### AIM OF THE EXERCISE
Transcribe the material verbatim in full; the pictures do not belong in the copy.

### INPUT RECORDS
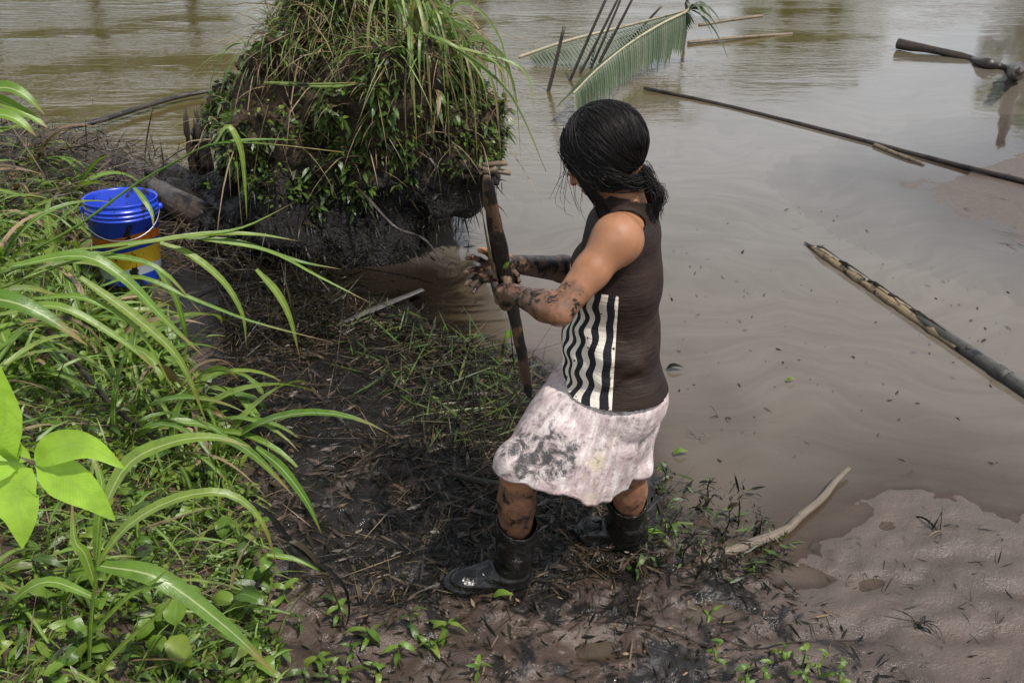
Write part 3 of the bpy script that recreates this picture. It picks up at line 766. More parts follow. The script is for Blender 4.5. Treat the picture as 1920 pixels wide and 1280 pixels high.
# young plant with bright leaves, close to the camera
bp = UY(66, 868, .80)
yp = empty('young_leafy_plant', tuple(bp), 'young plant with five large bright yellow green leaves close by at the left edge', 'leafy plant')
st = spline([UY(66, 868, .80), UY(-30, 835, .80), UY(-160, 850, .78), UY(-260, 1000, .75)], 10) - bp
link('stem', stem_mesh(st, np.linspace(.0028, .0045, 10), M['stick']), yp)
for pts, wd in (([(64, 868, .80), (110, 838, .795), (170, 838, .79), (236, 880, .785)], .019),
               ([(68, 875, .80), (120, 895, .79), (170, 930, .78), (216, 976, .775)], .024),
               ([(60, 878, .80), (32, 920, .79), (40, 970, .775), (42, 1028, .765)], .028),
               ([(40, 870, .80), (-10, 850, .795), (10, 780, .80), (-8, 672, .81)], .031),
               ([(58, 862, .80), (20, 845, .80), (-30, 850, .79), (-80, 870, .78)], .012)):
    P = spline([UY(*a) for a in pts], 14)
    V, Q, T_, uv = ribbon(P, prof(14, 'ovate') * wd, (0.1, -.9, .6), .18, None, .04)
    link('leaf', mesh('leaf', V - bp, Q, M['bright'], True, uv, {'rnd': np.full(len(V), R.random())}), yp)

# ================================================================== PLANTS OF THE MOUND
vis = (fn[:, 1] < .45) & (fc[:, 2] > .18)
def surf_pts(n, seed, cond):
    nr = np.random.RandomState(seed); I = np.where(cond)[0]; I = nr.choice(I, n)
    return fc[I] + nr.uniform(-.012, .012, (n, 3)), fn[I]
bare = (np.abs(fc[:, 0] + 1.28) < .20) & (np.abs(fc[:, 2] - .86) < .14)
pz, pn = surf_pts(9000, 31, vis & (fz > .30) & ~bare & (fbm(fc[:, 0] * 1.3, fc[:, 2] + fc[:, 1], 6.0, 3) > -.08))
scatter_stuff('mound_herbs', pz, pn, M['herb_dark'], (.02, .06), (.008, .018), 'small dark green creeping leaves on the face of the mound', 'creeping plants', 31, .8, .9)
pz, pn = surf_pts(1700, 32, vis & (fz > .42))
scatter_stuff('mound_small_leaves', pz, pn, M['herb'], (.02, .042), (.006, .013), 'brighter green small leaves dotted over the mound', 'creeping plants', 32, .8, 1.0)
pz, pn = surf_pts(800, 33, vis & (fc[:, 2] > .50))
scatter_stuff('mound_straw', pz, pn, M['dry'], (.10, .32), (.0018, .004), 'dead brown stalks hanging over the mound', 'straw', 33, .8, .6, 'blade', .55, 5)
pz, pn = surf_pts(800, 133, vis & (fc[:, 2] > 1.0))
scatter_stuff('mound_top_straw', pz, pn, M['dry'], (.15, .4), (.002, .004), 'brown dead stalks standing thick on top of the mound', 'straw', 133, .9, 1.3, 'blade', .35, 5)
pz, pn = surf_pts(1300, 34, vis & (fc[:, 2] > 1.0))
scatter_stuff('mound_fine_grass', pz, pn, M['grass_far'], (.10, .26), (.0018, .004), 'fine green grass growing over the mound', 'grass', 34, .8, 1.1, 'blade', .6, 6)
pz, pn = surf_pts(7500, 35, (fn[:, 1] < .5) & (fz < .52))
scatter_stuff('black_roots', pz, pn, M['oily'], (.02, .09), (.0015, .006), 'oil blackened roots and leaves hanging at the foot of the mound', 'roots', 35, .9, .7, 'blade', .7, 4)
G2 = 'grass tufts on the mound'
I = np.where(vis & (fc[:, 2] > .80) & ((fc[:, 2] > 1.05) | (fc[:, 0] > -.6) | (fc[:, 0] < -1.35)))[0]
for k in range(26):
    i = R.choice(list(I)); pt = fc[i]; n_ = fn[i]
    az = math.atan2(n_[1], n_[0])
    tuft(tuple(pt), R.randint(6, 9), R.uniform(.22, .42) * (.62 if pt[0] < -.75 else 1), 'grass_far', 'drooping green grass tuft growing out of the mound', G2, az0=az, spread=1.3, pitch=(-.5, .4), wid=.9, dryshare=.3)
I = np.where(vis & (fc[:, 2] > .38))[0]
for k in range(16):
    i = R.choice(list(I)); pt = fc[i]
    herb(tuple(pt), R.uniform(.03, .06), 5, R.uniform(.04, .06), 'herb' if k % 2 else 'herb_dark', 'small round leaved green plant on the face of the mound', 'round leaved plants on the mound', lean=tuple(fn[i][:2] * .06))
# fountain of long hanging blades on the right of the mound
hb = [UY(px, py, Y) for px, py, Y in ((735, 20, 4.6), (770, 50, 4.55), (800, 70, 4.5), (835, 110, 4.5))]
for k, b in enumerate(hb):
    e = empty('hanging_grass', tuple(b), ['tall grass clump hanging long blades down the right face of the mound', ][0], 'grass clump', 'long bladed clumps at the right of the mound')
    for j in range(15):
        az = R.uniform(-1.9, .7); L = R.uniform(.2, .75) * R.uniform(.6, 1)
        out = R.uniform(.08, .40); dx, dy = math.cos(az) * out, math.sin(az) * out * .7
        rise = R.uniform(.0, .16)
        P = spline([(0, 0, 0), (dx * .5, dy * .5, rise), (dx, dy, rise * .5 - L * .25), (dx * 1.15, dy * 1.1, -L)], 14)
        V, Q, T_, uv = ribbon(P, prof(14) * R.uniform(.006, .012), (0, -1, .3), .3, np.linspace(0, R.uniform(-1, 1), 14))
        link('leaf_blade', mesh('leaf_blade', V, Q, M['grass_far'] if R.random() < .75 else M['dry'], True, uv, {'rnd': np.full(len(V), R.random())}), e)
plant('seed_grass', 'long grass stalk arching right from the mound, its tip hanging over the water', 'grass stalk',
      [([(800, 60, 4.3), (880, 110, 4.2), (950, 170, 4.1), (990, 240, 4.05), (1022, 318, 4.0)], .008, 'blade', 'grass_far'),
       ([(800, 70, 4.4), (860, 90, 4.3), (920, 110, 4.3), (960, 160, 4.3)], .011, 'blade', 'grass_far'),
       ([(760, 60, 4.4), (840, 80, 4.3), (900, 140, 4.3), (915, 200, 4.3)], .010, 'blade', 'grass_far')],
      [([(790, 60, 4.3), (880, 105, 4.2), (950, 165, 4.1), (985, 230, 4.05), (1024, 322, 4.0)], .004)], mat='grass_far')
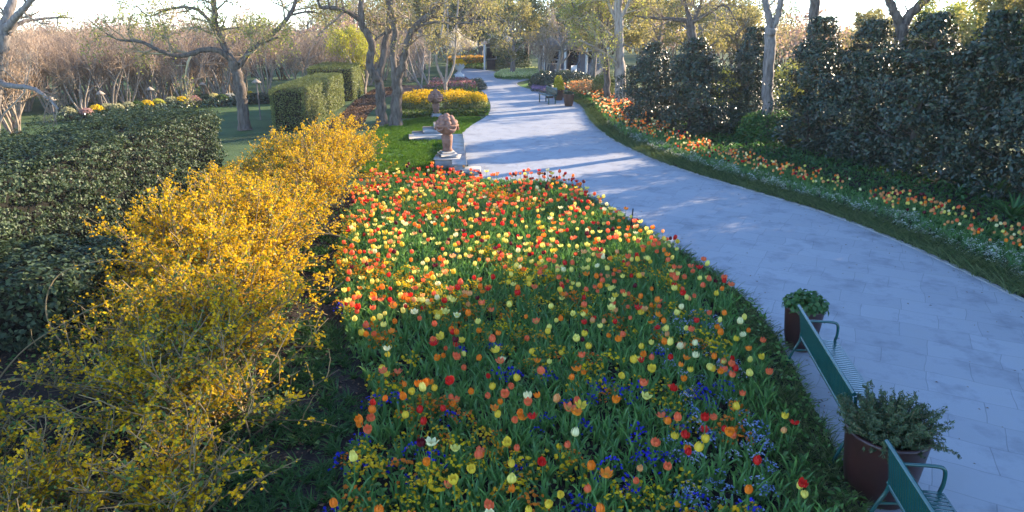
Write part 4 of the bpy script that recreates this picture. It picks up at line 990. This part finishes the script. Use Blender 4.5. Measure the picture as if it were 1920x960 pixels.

### ANSWER IN FULL
Write part 3 of the bpy script that recreates this picture. It picks up at line 766. More parts follow. The script is for Blender 4.5. Treat the picture as 1920 pixels wide and 1280 pixels high.
# young plant with bright leaves, close to the camera
bp = UY(66, 868, .80)
yp = empty('young_leafy_plant', tuple(bp), 'young plant with five large bright yellow green leaves close by at the left edge', 'leafy plant')
st = spline([UY(66, 868, .80), UY(-30, 835, .80), UY(-160, 850, .78), UY(-260, 1000, .75)], 10) - bp
link('stem', stem_mesh(st, np.linspace(.0028, .0045, 10), M['stick']), yp)
for pts, wd in (([(64, 868, .80), (110, 838, .795), (170, 838, .79), (236, 880, .785)], .019),
               ([(68, 875, .80), (120, 895, .79), (170, 930, .78), (216, 976, .775)], .024),
               ([(60, 878, .80), (32, 920, .79), (40, 970, .775), (42, 1028, .765)], .028),
               ([(40, 870, .80), (-10, 850, .795), (10, 780, .80), (-8, 672, .81)], .031),
               ([(58, 862, .80), (20, 845, .80), (-30, 850, .79), (-80, 870, .78)], .012)):
    P = spline([UY(*a) for a in pts], 14)
    V, Q, T_, uv = ribbon(P, prof(14, 'ovate') * wd, (0.1, -.9, .6), .18, None, .04)
    link('leaf', mesh('leaf', V - bp, Q, M['bright'], True, uv, {'rnd': np.full(len(V), R.random())}), yp)

# ================================================================== PLANTS OF THE MOUND
vis = (fn[:, 1] < .45) & (fc[:, 2] > .18)
def surf_pts(n, seed, cond):
    nr = np.random.RandomState(seed); I = np.where(cond)[0]; I = nr.choice(I, n)
    return fc[I] + nr.uniform(-.012, .012, (n, 3)), fn[I]
bare = (np.abs(fc[:, 0] + 1.28) < .20) & (np.abs(fc[:, 2] - .86) < .14)
pz, pn = surf_pts(9000, 31, vis & (fz > .30) & ~bare & (fbm(fc[:, 0] * 1.3, fc[:, 2] + fc[:, 1], 6.0, 3) > -.08))
scatter_stuff('mound_herbs', pz, pn, M['herb_dark'], (.02, .06), (.008, .018), 'small dark green creeping leaves on the face of the mound', 'creeping plants', 31, .8, .9)
pz, pn = surf_pts(1700, 32, vis & (fz > .42))
scatter_stuff('mound_small_leaves', pz, pn, M['herb'], (.02, .042), (.006, .013), 'brighter green small leaves dotted over the mound', 'creeping plants', 32, .8, 1.0)
pz, pn = surf_pts(800, 33, vis & (fc[:, 2] > .50))
scatter_stuff('mound_straw', pz, pn, M['dry'], (.10, .32), (.0018, .004), 'dead brown stalks hanging over the mound', 'straw', 33, .8, .6, 'blade', .55, 5)
pz, pn = surf_pts(800, 133, vis & (fc[:, 2] > 1.0))
scatter_stuff('mound_top_straw', pz, pn, M['dry'], (.15, .4), (.002, .004), 'brown dead stalks standing thick on top of the mound', 'straw', 133, .9, 1.3, 'blade', .35, 5)
pz, pn = surf_pts(1300, 34, vis & (fc[:, 2] > 1.0))
scatter_stuff('mound_fine_grass', pz, pn, M['grass_far'], (.10, .26), (.0018, .004), 'fine green grass growing over the mound', 'grass', 34, .8, 1.1, 'blade', .6, 6)
pz, pn = surf_pts(7500, 35, (fn[:, 1] < .5) & (fz < .52))
scatter_stuff('black_roots', pz, pn, M['oily'], (.02, .09), (.0015, .006), 'oil blackened roots and leaves hanging at the foot of the mound', 'roots', 35, .9, .7, 'blade', .7, 4)
G2 = 'grass tufts on the mound'
I = np.where(vis & (fc[:, 2] > .80) & ((fc[:, 2] > 1.05) | (fc[:, 0] > -.6) | (fc[:, 0] < -1.35)))[0]
for k in range(26):
    i = R.choice(list(I)); pt = fc[i]; n_ = fn[i]
    az = math.atan2(n_[1], n_[0])
    tuft(tuple(pt), R.randint(6, 9), R.uniform(.22, .42) * (.62 if pt[0] < -.75 else 1), 'grass_far', 'drooping green grass tuft growing out of the mound', G2, az0=az, spread=1.3, pitch=(-.5, .4), wid=.9, dryshare=.3)
I = np.where(vis & (fc[:, 2] > .38))[0]
for k in range(16):
    i = R.choice(list(I)); pt = fc[i]
    herb(tuple(pt), R.uniform(.03, .06), 5, R.uniform(.04, .06), 'herb' if k % 2 else 'herb_dark', 'small round leaved green plant on the face of the mound', 'round leaved plants on the mound', lean=tuple(fn[i][:2] * .06))
# fountain of long hanging blades on the right of the mound
hb = [UY(px, py, Y) for px, py, Y in ((735, 20, 4.6), (770, 50, 4.55), (800, 70, 4.5), (835, 110, 4.5))]
for k, b in enumerate(hb):
    e = empty('hanging_grass', tuple(b), ['tall grass clump hanging long blades down the right face of the mound', ][0], 'grass clump', 'long bladed clumps at the right of the mound')
    for j in range(15):
        az = R.uniform(-1.9, .7); L = R.uniform(.2, .75) * R.uniform(.6, 1)
        out = R.uniform(.08, .40); dx, dy = math.cos(az) * out, math.sin(az) * out * .7
        rise = R.uniform(.0, .16)
        P = spline([(0, 0, 0), (dx * .5, dy * .5, rise), (dx, dy, rise * .5 - L * .25), (dx * 1.15, dy * 1.1, -L)], 14)
        V, Q, T_, uv = ribbon(P, prof(14) * R.uniform(.006, .012), (0, -1, .3), .3, np.linspace(0, R.uniform(-1, 1), 14))
        link('leaf_blade', mesh('leaf_blade', V, Q, M['grass_far'] if R.random() < .75 else M['dry'], True, uv, {'rnd': np.full(len(V), R.random())}), e)
plant('seed_grass', 'long grass stalk arching right from the mound, its tip hanging over the water', 'grass stalk',
      [([(800, 60, 4.3), (880, 110, 4.2), (950, 170, 4.1), (990, 240, 4.05), (1022, 318, 4.0)], .008, 'blade', 'grass_far'),
       ([(800, 70, 4.4), (860, 90, 4.3), (920, 110, 4.3), (960, 160, 4.3)], .011, 'blade', 'grass_far'),
       ([(760, 60, 4.4), (840, 80, 4.3), (900, 140, 4.3), (915, 200, 4.3)], .010, 'blade', 'grass_far')],
      [([(790, 60, 4.3), (880, 105, 4.2), (950, 165, 4.1), (985, 230, 4.05), (1024, 322, 4.0)], .004)], mat='grass_far')
Write part 4 of the bpy script that recreates this picture. It picks up at line 990. This part finishes the script. Use Blender 4.5. Measure the picture as if it were 1920x960 pixels.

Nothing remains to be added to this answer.